>> BEGIN

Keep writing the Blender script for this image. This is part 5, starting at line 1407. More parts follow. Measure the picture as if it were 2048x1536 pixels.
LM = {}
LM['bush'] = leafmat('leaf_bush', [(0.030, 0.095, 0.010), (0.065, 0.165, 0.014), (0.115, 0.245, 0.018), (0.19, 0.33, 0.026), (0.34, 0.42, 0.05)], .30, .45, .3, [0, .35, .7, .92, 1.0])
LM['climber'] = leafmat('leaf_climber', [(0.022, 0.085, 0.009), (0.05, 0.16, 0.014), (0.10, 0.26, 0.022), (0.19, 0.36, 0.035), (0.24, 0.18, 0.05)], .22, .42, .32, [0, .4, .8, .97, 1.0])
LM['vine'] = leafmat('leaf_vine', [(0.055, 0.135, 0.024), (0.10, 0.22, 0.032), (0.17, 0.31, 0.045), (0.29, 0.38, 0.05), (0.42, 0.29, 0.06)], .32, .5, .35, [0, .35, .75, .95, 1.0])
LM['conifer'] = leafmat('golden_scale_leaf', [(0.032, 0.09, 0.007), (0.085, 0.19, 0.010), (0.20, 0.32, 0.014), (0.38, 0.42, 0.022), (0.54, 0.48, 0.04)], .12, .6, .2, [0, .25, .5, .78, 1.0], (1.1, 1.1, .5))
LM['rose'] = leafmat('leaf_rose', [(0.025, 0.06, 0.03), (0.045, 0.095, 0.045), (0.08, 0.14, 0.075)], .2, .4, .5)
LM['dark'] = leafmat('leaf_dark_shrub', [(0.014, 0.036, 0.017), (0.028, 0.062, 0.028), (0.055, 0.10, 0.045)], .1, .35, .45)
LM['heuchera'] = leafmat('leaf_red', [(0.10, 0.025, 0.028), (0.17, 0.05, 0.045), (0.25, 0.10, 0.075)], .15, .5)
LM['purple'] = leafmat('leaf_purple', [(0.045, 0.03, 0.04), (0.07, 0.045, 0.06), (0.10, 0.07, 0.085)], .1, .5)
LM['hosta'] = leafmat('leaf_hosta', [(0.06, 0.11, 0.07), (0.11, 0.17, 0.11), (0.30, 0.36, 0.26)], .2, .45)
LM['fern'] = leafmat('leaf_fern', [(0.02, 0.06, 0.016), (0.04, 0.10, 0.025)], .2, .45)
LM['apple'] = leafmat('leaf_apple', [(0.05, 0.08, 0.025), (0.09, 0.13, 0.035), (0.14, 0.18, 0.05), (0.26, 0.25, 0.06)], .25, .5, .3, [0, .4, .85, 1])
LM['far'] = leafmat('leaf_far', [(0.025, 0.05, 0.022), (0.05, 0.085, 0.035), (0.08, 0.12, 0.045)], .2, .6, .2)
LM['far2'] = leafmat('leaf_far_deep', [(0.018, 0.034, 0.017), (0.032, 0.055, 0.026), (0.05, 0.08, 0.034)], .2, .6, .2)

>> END

*JOB*: Transcribe the whole listing with nothing added or left out.

*SOLUTION BELOW*:
Keep writing the Blender script for this image. This is part 5, starting at line 1407. More parts follow. Measure the picture as if it were 2048x1536 pixels.
LM = {}
LM['bush'] = leafmat('leaf_bush', [(0.030, 0.095, 0.010), (0.065, 0.165, 0.014), (0.115, 0.245, 0.018), (0.19, 0.33, 0.026), (0.34, 0.42, 0.05)], .30, .45, .3, [0, .35, .7, .92, 1.0])
LM['climber'] = leafmat('leaf_climber', [(0.022, 0.085, 0.009), (0.05, 0.16, 0.014), (0.10, 0.26, 0.022), (0.19, 0.36, 0.035), (0.24, 0.18, 0.05)], .22, .42, .32, [0, .4, .8, .97, 1.0])
LM['vine'] = leafmat('leaf_vine', [(0.055, 0.135, 0.024), (0.10, 0.22, 0.032), (0.17, 0.31, 0.045), (0.29, 0.38, 0.05), (0.42, 0.29, 0.06)], .32, .5, .35, [0, .35, .75, .95, 1.0])
LM['conifer'] = leafmat('golden_scale_leaf', [(0.032, 0.09, 0.007), (0.085, 0.19, 0.010), (0.20, 0.32, 0.014), (0.38, 0.42, 0.022), (0.54, 0.48, 0.04)], .12, .6, .2, [0, .25, .5, .78, 1.0], (1.1, 1.1, .5))
LM['rose'] = leafmat('leaf_rose', [(0.025, 0.06, 0.03), (0.045, 0.095, 0.045), (0.08, 0.14, 0.075)], .2, .4, .5)
LM['dark'] = leafmat('leaf_dark_shrub', [(0.014, 0.036, 0.017), (0.028, 0.062, 0.028), (0.055, 0.10, 0.045)], .1, .35, .45)
LM['heuchera'] = leafmat('leaf_red', [(0.10, 0.025, 0.028), (0.17, 0.05, 0.045), (0.25, 0.10, 0.075)], .15, .5)
LM['purple'] = leafmat('leaf_purple', [(0.045, 0.03, 0.04), (0.07, 0.045, 0.06), (0.10, 0.07, 0.085)], .1, .5)
LM['hosta'] = leafmat('leaf_hosta', [(0.06, 0.11, 0.07), (0.11, 0.17, 0.11), (0.30, 0.36, 0.26)], .2, .45)
LM['fern'] = leafmat('leaf_fern', [(0.02, 0.06, 0.016), (0.04, 0.10, 0.025)], .2, .45)
LM['apple'] = leafmat('leaf_apple', [(0.05, 0.08, 0.025), (0.09, 0.13, 0.035), (0.14, 0.18, 0.05), (0.26, 0.25, 0.06)], .25, .5, .3, [0, .4, .85, 1])
LM['far'] = leafmat('leaf_far', [(0.025, 0.05, 0.022), (0.05, 0.085, 0.035), (0.08, 0.12, 0.045)], .2, .6, .2)
LM['far2'] = leafmat('leaf_far_deep', [(0.018, 0.034, 0.017), (0.032, 0.055, 0.026), (0.05, 0.08, 0.034)], .2, .6, .2)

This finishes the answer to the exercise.